December 2023 Review

  • A trial of ‘Fixing Fluency’ approach to reading has been undertaken in 6GE/RW. This has proved to be very successful with the children enjoying the quality texts and the variety of questions.
  • Children have had the opportunity to choose their own class novel (from a given range) across the year groups. This has meant the children have felt more ownership of the books read.
  • A book fair was held. A total of £1800 was sold with the school benefitting from £1000 worth of books.
  • The post of Reading Ambassador was opened up to the year 6 children. 26 children applied for the post. 7 children were chosen. These children have been trained to use the computer in the library, how to organize the books and how to look after and change the books in their respective classes. The Reading Ambassadors also held 5 competitions during the book fair and chose winners as well as helping out at the fair.
  • Each class was given £50 to spend on books at add to their class library, they were able to choose books that they felt their class was lacking.
  • Pupil Voice was undertaken – All the children questioned enjoyed reading and thought they were good at it. All of them said that they read both at home and at school. They all liked listening to their teacher read at the end of the day. The children spoke about the reading areas in their classrooms and their enjoyment of the library. They thought we had a good selection of books.

March 2024 Review

  • The Reading Ambassadors have met to decide on how they could improve their class libraries, they have been given the task of changing books and making the areas look appealing.

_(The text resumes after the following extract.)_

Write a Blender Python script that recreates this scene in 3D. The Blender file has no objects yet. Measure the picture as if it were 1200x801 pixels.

  • The Reading Ambassadors have been maintaining the library – they have made new labels for all the shelves – Both of these roles have been taken on with pride.

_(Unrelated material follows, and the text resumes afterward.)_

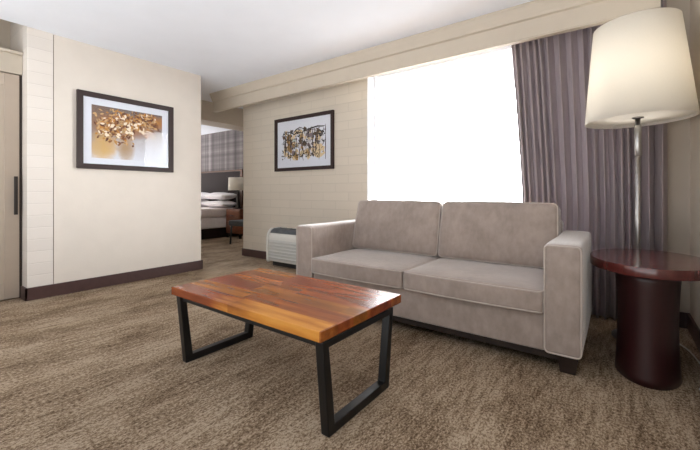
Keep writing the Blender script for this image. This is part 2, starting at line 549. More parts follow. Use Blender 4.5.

  • I attended an English Hub meeting where we reflected on phonics screening before discussing fluency and looking at the EEF Reading house.
  • World Book Day was celebrated. The children were invited to dress up as a character. The costumes were shared in each unit. Some of the children took part in an interactive lesson. The children were also invited to take part in ‘The Great Bywell Book Swap’ This was where all children were invited to bring in an age appropriate book that they had read and no longer wanted and could swap with children in their year group.
  • A competition was held to design a front cover for a book – as well as an extreme reading photo competition. Many children took part, it was judged by the Reading Ambassadors and the winners were given a voucher for the book fair.
  • A book fair was held on two evenings after school. Parents had the option to buy online or attend in person. It was well attended, Around £1000 was made, with 40% going to school.
  • A staff meeting was held about reading. The ‘Fixing Fluency’ approach was introduced to all staff. This was well received. All teachers are going to be planning and teaching after the Easter holidays.This follows a cycle. On the first day the teacher models a section of text which is then repeated by the children, allowing them to practice expression, pausing, patterns of stress and intonation, phrasing, smoothness and pace. It is also a chance to discuss unknown words. From day 2 reading skills will be taught through VIPERS (Vocabulary, inference, prediction, explanation, retrieval and summarizing). This cycle will be repeated using different sections of the text A variety of texts will be used including poetry, picture books, fiction and non-fiction.